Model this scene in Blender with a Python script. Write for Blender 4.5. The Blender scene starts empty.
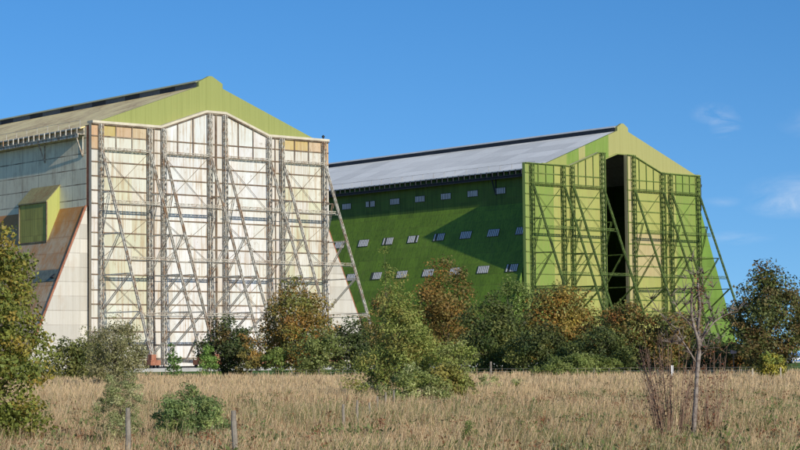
import bpy, math, random
import numpy as np
from mathutils import Matrix, Vector

SC = bpy.context.scene
COL = SC.collection
R = math.radians

# ------------------------------------------------------------------ camera
F_PX, CAM = 1979.142, Vector((-225.726, -320.393, 1.505))
YAW, PITCH, ROLL = R(40.541), R(3.831), R(-0.576)
FW = Vector((math.sin(YAW) * math.cos(PITCH), math.cos(YAW) * math.cos(PITCH), math.sin(PITCH)))
_r = Vector((math.cos(YAW), -math.sin(YAW), 0)); _u = _r.cross(FW)
RT = _r * math.cos(ROLL) + _u * math.sin(ROLL)
UP = _u * math.cos(ROLL) - _r * math.sin(ROLL)
cd = bpy.data.cameras.new('camera'); cam = bpy.data.objects.new('camera', cd); COL.objects.link(cam)
cd.sensor_width = 36; cd.lens = 36 * F_PX / 800; cd.clip_end = 9000; cd.clip_start = 0.5
m = Matrix((RT, UP, -FW)).transposed().to_4x4(); m.translation = CAM
cam.matrix_world = m
SC.camera = cam

GZ = -0.6      # the field lies a little lower than the hangar apron
def at(px, d, z=GZ):
    """ground point in the direction of photo column px at d metres"""
    a = YAW + math.atan2(px - 400, F_PX)
    return Vector((CAM.x + d * math.sin(a), CAM.y + d * math.cos(a), z))
def horizon(px):
    return 225 + math.tan(PITCH) * F_PX - (px - 400) * math.tan(-ROLL)
def hgt(px, py, d):
    """height above ground of something seen at photo row py, d metres away"""
    return CAM.z - GZ + (horizon(px) - py) * d / F_PX

# ------------------------------------------------------------------ helpers
def tag(o, label=None, cat=None, group=None, kind=None):
    if label: o['label'] = label
    if cat: o['category'] = cat
    if group: o['group'] = group
    if kind: o['kind'] = kind
    return o
def empty(name, loc, rz=0.0):
    o = bpy.data.objects.new(name, None); COL.objects.link(o)
    o.location = loc; o.rotation_euler = (0, 0, rz); o.empty_display_size = 0.5
    return o

class MB:
    """collects polygons; build() links them as one mesh object"""
    def __init__(s): s.v = []; s.f = []; s.m = []; s.c = []
    def poly(s, pts, mi=0, col=None):
        b = len(s.v); s.v += [tuple(p) for p in pts]; s.f.append(tuple(range(b, b + len(pts)))); s.m.append(mi); s.c.append(col)
    def hexa(s, p, mi=0, col=None):
        b = len(s.v); s.v += [tuple(q) for q in p]
        for q in ((0, 3, 2, 1), (4, 5, 6, 7), (0, 1, 5, 4), (1, 2, 6, 5), (2, 3, 7, 6), (3, 0, 4, 7)):
            s.f.append(tuple(b + i for i in q)); s.m.append(mi); s.c.append(col)
    def box(s, x0, x1, y0, y1, z0, z1, mi=0, col=None):
        s.hexa([(x0, y0, z0), (x1, y0, z0), (x1, y1, z0), (x0, y1, z0),
                (x0, y0, z1), (x1, y0, z1), (x1, y1, z1), (x0, y1, z1)], mi, col)
    def bar(s, p, q, w, h=None, mi=0, up=None):
        p = Vector(p); q = Vector(q); h = h or w
        d = (q - p)
        if d.length < 1e-6: return
        d.normalize()
        u = Vector(up) if up else (Vector((0, 0, 1)) if abs(d.z) < .9 else Vector((0, 1, 0)))
        a = d.cross(u).normalized() * (w / 2); b = d.cross(a).normalized() * (h / 2)
        s.hexa([p - a - b, p + a - b, p + a + b, p - a + b, q - a - b, q + a - b, q + a + b, q - a + b], mi)
    def prism(s, pts, axis, t0, t1, mi=0, col=None):
        """extrude a 2-D outline; axis 'y' (pts are x,z) or 'x' (pts are y,z)"""
        g = (lambda p, t: (p[0], t, p[1])) if axis == 'y' else (lambda p, t: (t, p[0], p[1]))
        n = len(pts); b = len(s.v)
        s.v += [g(p, t0) for p in pts] + [g(p, t1) for p in pts]
        s.f.append(tuple(range(b + n - 1, b - 1, -1))); s.f.append(tuple(range(b + n, b + 2 * n)))
        for i in range(n):
            j = (i + 1) % n; s.f.append((b + i, b + j, b + n + j, b + n + i))
        s.m += [mi] * (n + 2); s.c += [col] * (n + 2)
    def tube(s, pts, rads, n=7, mi=0, col=None):
        pts = [Vector(p) for p in pts]; b0 = len(s.v); a = None
        for i, p in enumerate(pts):
            d = (pts[min(i + 1, len(pts) - 1)] - pts[max(i - 1, 0)])
            d = d.normalized() if d.length > 1e-9 else Vector((0, 0, 1))
            if a is None: a = d.orthogonal().normalized()
            a = (a - d * a.dot(d)).normalized(); bb = d.cross(a)
            for k in range(n):
                t = 2 * math.pi * k / n
                s.v.append(tuple(p + (a * math.cos(t) + bb * math.sin(t)) * rads[i]))
        for i in range(len(pts) - 1):
            for k in range(n):
                k2 = (k + 1) % n
                s.f.append((b0 + i * n + k, b0 + i * n + k2, b0 + (i + 1) * n + k2, b0 + (i + 1) * n + k)); s.m.append(mi); s.c.append(col)
        e = b0 + (len(pts) - 1) * n
        s.f.append(tuple(range(e, e + n))); s.m.append(mi); s.c.append(col)
        s.f.append(tuple(range(b0 + n - 1, b0 - 1, -1))); s.m.append(mi); s.c.append(col)
    def lattice(s, p, q, a, b, chord=.16, lace=.09, step=1.3, mi=0):
        """four chords round the line p-q with zigzag lacing; a and b are half-width vectors"""
        p = Vector(p); q = Vector(q); a = Vector(a); b = Vector(b); L = (q - p).length; n = max(2, round(L / step))
        for sa in (-1, 1):
            for sb in (-1, 1):
                o = a * sa + b * sb; s.bar(p + o, q + o, chord, mi=mi)
        for face, oth in ((a, b), (b, a)):
            for so in (-1, 1):
                for i in range(n):
                    f0 = -1 if i % 2 else 1
                    s.bar(p.lerp(q, i / n) + face * f0 + oth * so, p.lerp(q, (i + 1) / n) - face * f0 + oth * so, lace, mi=mi)
    def build(s, name, mats, parent=None, smooth=False):
        me = bpy.data.meshes.new(name); me.from_pydata(s.v, [], s.f)
        for mm in (mats if isinstance(mats, (list, tuple)) else [mats]): me.materials.append(mm)
        me.polygons.foreach_set('material_index', s.m)
        if any(c is not None for c in s.c):
            at_ = me.attributes.new('tint', 'FLOAT_COLOR', 'CORNER'); arr = []
            for f, c in zip(s.f, s.c): arr += list((*(c or (1, 1, 1)), 1)) * len(f)
            at_.data.foreach_set('color', arr)
        if smooth: me.polygons.foreach_set('use_smooth', [True] * len(s.f))
        me.validate(); me.update()
        o = bpy.data.objects.new(name, me); COL.objects.link(o)
        if parent: o.parent = parent
        return o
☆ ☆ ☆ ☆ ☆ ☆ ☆
● GOAL: Your task is to restate word for word the lines from the top of the data to the line containing "R = math.radians", both ends included, with every picture left out.

● FINISHED ANSWER:
Model this scene in Blender with a Python script. Write for Blender 4.5. The Blender scene starts empty.
import bpy, math, random
import numpy as np
from mathutils import Matrix, Vector

SC = bpy.context.scene
COL = SC.collection
R = math.radians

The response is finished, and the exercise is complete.